3ème bt : Robe un peu plus trouble que les précédentes, présentant de légères traces d’évolution. Nez très expressif avec des notes magnifiques d’orange sanguine, d’humus, de sous-bois, de violette. Arômes manifestement tertiaires mais avec une robe encore en pleine maturité, est-ce l’effet des tanins des rafles ?? Si on chipote, on peut lui reprocher une acidité peut-être un peu trop mordante pour être vraiment parfaite !!! Mais quelle classe et quel naturel !!! C'est La Tâche 1990 !!! Honnêtement, Je ne le classe que deuxième sur mon podium des meilleurs Bourgogne rouge 90… Derrière l’immense Volnay Champans de Joseph Voillot !!! Mais là, on touche vraiment les sommets !!!

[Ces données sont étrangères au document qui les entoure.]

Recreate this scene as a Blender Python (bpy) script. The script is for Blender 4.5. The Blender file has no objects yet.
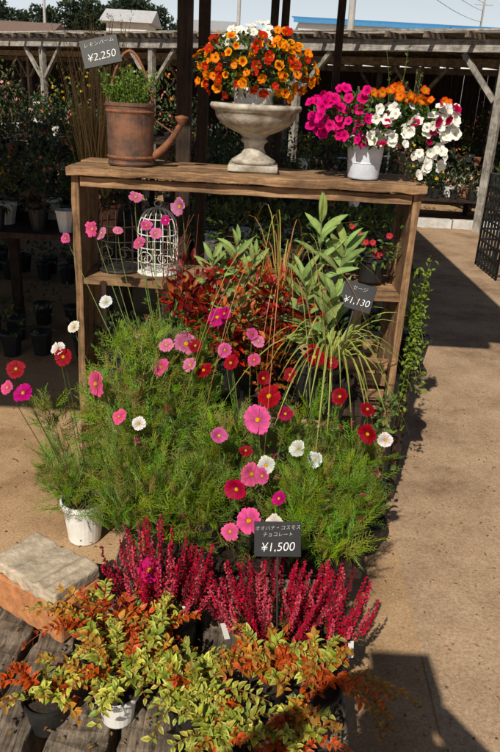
import bpy, math, random
from mathutils import Vector, Matrix, Euler
random.seed(7)
R=random.random
def U(a,b): return a+(b-a)*random.random()
V=Vector
def rv(s=1.0): return V((U(-s,s),U(-s,s),U(-s,s)))
C=bpy.context.collection

# ---------------------------------------------------------------- materials
def newmat(name):
    m=bpy.data.materials.new(name); m.use_nodes=True
    n=m.node_tree.nodes; l=m.node_tree.links
    return m,n,l,n["Principled BSDF"]
def leafmat(name,trans=.25,rough=.5,spec=.35,sat=1.0):
    m,n,l,p=newmat(name)
    a=n.new("ShaderNodeAttribute"); a.attribute_name="Col"
    hs=n.new("ShaderNodeHueSaturation"); hs.inputs["Saturation"].default_value=sat
    l.new(a.outputs["Color"],hs.inputs["Color"])
    nz=n.new("ShaderNodeTexNoise"); nz.inputs["Scale"].default_value=60
    tc=n.new("ShaderNodeTexCoord"); l.new(tc.outputs["Object"],nz.inputs["Vector"])
    mr=n.new("ShaderNodeMapRange"); mr.inputs[3].default_value=.65; mr.inputs[4].default_value=1.35
    l.new(nz.outputs["Fac"],mr.inputs[0])
    mx=n.new("ShaderNodeVectorMath"); mx.operation='SCALE'
    l.new(hs.outputs["Color"],mx.inputs[0]); l.new(mr.outputs[0],mx.inputs["Scale"])
    l.new(mx.outputs[0],p.inputs["Base Color"])
    p.inputs["Roughness"].default_value=rough; p.inputs["Specular IOR Level"].default_value=spec
    t=n.new("ShaderNodeBsdfTranslucent"); l.new(mx.outputs[0],t.inputs["Color"])
    ms=n.new("ShaderNodeMixShader"); ms.inputs[0].default_value=trans
    l.new(p.outputs[0],ms.inputs[1]); l.new(t.outputs[0],ms.inputs[2])
    l.new(ms.outputs[0],n["Material Output"].inputs["Surface"])
    return m
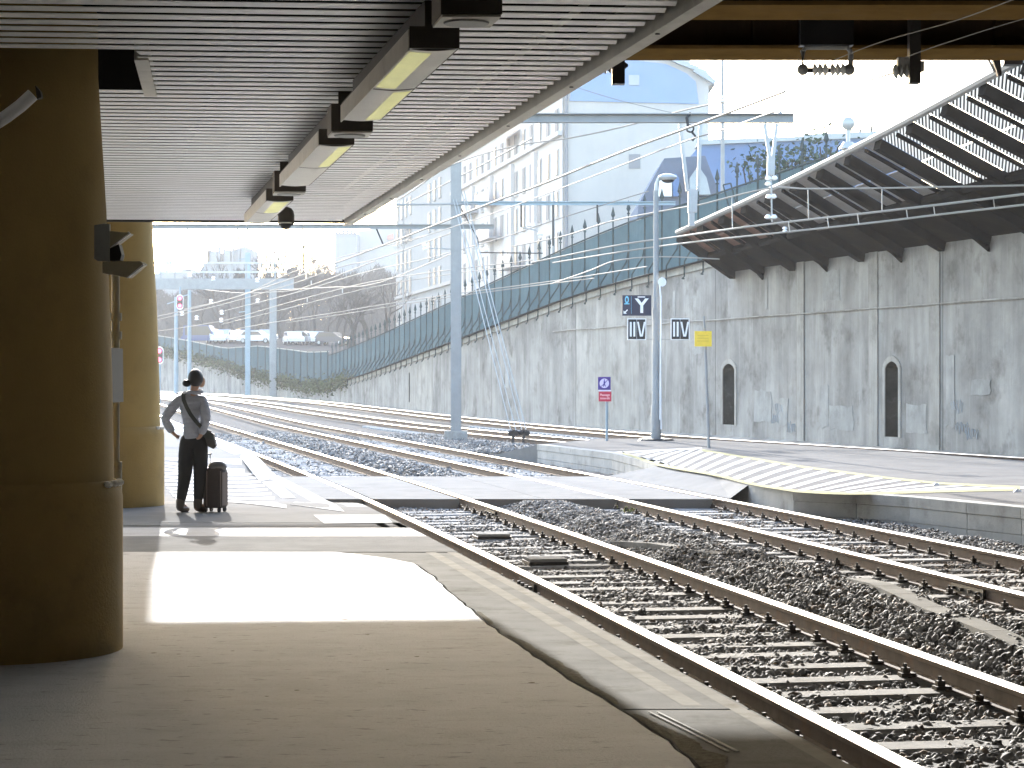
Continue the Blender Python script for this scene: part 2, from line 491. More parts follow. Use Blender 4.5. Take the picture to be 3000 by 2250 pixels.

Dernier flacon, on finit par un blanc. Robe fortement ambrée. Manifestement, le vin a subi les outrages du temps !!! Premier nez un peu décadent puis qui se met en place : encaustique, miel, cire, caramel !!!! C’est vieux mais bougrement bien vivant !!! Il faut trouver le millésime !! Qui aurait parié sur un 1977 ?? Incroyable !!! Un 1977 pas mort !!! Bon, c’est un Montrachet, mais tout de même !!! La faiblesse du millésime se signale furtivement par des notes plutôt curieuses (notes acides que l’on retrouve dans les mauvais haricots verts en boite !!!!!) mais tout cela s'efface rapidement, et le gras impose le respect !!! Vraiment une révélation !!! François Audouze aurait certainement apprécié !!!
Il faut maintenant repartir. Remerciements chaleureux à Bernard Noblet et Jean-Charles Cuvelier. On referme la grille rouge et l'on remonte dans sa voiture en claquant la langue contre son palais afin de profiter des dernières notes qui persistent !!!!!!!!